The VFPSupport module manages the VFP/NEON coprocessor hardware. Most of the SWIs provided by the module focus around the creation and use of VFP contexts. Each program which wishes to use VFP/NEON must create at least one context. The primary use of the context is as a buffer to save the hardware registers and state when another program becomes active, for example when a Wimp task calls Wimp_Poll and another task is paged in. If a program attempts to execute a VFP/NEON instruction without having a context active then the instruction will abort.
Note that depending on the programming language and support libraries your program uses, context creation and management may or may not be handled for you:
For other programming languages, consult the relevant documentation supplied with the compiler/interpreter.

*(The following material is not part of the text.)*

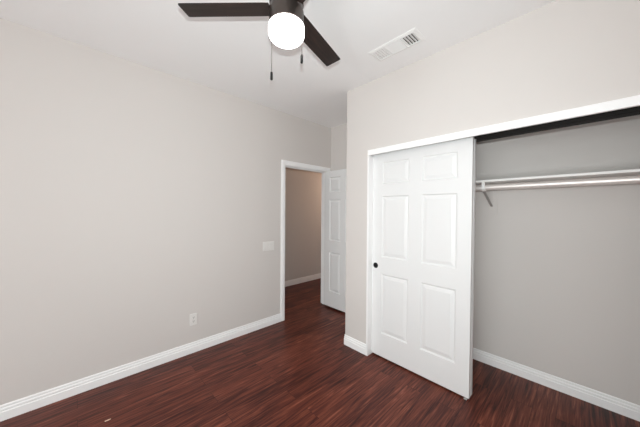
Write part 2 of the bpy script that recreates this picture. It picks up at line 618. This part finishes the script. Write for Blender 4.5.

The VFPSupport module allows the use of VFP/NEON contexts from user-mode applications, module code running in supervisor mode, and interrupt handlers.
The Wimp is fully aware of VFP contexts and will switch them automatically when switching tasks; when a task is resumed the context it was previously using will be reactivated. However for other situations (single-tasking programs started from the command line, SWI calls, interrupt handlers, etc.) no automatic context switching occurs. For these situations it is your responsibility (or the responsibility of e.g. the C runtime library) to ensure the previously active context is restored on exit from your code.
Note: Wimp versions prior to 5.60 contained a bug that prevented VFP contexts from being handled correctly if certain types of Wimp_Poll post-filters were used. Therefore it’s recommended that Wimp-based VFP applications ensure Wimp 5.60 or later (RISC OS 5.24). If supporting older Wimps is necessary, the VFP context must be deactivated and reactivated manually around Wimp_Poll calls.